■ **WRITTEN PROBLEM**
Go through the listing and pick out each line with the word "scene" in it.

■ **DATA PROVIDED**
=-=-=

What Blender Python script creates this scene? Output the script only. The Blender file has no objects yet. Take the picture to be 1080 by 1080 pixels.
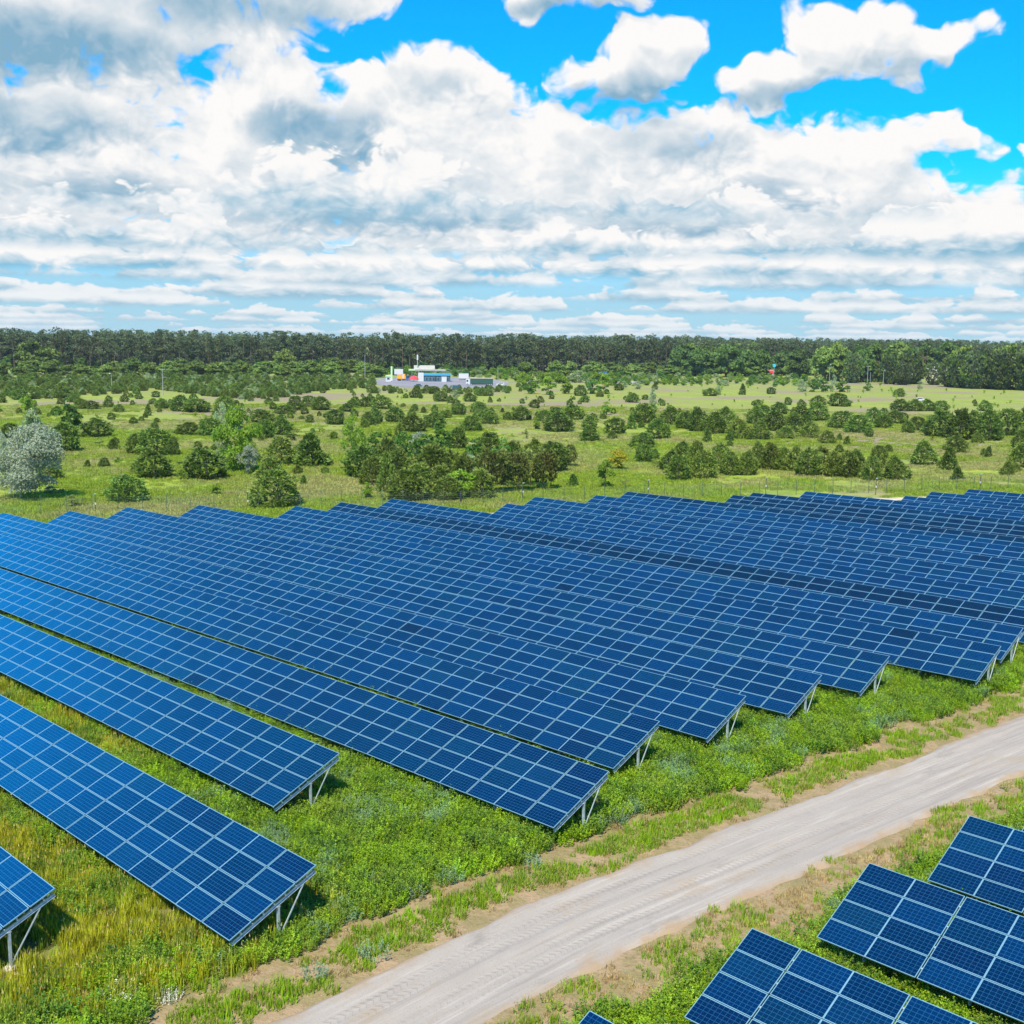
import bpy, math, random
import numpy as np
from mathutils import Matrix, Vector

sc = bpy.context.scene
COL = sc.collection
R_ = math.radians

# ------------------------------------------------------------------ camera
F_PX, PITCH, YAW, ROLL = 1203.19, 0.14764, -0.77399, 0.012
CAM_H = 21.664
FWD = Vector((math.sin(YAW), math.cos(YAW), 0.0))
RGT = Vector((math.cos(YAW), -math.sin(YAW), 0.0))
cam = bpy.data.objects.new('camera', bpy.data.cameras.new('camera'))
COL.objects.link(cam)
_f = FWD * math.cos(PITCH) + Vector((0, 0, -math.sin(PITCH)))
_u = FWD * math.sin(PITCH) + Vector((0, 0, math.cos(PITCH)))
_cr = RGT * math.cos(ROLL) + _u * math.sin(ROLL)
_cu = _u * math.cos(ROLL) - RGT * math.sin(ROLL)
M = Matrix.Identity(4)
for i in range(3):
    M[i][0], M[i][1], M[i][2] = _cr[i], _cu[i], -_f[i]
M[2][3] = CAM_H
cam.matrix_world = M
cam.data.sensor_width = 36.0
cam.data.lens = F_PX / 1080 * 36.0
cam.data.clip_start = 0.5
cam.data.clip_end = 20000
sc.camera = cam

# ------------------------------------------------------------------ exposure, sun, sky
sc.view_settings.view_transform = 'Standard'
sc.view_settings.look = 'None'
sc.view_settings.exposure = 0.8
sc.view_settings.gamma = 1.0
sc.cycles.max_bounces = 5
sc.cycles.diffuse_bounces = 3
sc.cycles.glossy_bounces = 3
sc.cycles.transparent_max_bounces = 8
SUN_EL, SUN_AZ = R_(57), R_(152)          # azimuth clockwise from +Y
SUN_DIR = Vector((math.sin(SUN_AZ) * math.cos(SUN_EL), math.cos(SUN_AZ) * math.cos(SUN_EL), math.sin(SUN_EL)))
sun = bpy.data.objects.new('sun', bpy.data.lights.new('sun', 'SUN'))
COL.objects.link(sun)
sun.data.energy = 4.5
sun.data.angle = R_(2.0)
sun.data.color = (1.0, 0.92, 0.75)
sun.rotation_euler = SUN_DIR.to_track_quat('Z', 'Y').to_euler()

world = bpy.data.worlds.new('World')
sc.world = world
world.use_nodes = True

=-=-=

■ **WRITTEN RESPONSE**
What Blender Python script creates this scene? Output the script only. The Blender file has no objects yet. Take the picture to be 1080 by 1080 pixels.
sc = bpy.context.scene